Best Episodes of Season 3:

  1. Star-Crossed. Duncan returns to Paris, spends time with his best friend Fitzcairn (Roger Daltry), and then see Fitz die at the hand of Kalas. This episode exemplifies the best of the series – fun, high stakes circumstances, and heavy emotional weight.
  2. Methos. In a race to find Kalas, and to prevent Kalas from finding the legendary Immortal Methos, Duncan himself finds and meets the ancient Immortal. Peter Wingfield’s Methos introduction is great. The multiple duels in this episode are great. The pacing of the episode is great.
  3. Finale Part 1: While both parts were good, I actually enjoyed the first half of the Finale more. Amanda returns, Kalas returns, Methos returns… the stakes are high throughout and there is not much of a lull throughout. We even get a surprising but welcome flashback featuring the now deceased Immortal, Xavier St. Cloud (Roland Gift.)

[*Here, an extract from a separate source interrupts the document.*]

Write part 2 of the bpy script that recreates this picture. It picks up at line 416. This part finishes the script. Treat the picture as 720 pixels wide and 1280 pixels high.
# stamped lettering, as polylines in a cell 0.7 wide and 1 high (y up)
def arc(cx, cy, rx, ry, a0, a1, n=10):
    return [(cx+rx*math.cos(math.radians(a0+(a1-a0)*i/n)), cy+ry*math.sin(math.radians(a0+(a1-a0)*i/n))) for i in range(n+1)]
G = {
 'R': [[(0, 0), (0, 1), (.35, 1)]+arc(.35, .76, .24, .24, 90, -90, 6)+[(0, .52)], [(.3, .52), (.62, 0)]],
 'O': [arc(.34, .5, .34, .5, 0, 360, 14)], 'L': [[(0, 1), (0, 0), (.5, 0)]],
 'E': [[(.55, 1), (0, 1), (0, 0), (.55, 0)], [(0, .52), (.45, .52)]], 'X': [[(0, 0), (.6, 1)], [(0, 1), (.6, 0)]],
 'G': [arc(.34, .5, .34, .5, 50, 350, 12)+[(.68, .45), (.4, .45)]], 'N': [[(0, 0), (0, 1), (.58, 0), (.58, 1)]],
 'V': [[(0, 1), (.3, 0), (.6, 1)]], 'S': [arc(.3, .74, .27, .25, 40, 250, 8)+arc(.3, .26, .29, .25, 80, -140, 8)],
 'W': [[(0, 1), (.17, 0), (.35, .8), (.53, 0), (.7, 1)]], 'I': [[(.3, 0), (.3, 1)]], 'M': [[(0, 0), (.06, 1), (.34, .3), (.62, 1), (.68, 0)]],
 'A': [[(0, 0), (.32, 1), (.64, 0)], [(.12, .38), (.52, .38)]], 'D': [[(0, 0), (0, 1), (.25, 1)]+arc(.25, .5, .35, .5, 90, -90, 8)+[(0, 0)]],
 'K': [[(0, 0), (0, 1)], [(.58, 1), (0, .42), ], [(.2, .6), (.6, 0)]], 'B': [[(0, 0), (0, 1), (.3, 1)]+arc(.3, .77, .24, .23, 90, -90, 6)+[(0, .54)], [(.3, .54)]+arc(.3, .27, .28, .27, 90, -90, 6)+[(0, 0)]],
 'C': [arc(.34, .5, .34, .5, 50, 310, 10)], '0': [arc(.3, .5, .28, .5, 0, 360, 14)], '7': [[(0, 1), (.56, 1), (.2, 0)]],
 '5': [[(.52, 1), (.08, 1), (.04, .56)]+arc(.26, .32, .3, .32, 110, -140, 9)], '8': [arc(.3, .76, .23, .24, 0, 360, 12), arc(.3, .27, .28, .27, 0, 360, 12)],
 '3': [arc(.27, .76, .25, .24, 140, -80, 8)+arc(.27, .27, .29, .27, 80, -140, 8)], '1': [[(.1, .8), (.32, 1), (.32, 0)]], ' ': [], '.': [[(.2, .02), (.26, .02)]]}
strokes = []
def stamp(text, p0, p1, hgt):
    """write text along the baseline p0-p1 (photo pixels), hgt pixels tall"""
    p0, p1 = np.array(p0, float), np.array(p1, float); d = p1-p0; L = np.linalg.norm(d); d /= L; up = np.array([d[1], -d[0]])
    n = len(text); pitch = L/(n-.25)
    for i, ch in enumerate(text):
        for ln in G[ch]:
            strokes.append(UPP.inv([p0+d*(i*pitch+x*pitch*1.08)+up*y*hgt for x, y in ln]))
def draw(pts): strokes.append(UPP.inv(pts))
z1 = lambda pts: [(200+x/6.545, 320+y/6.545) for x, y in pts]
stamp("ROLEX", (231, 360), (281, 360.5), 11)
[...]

This was the best season of Highlander so far and I think, at the end, that it has finally figured out what it wants to be and what it should be. This is now a show firmly rooted in its own mythology with episodes, and a supporting cast, existing within that mythology. There were certainly some low moments when the show lost focus, but all in all I think this was a very good season and I enjoyed the re-watch quite a bit.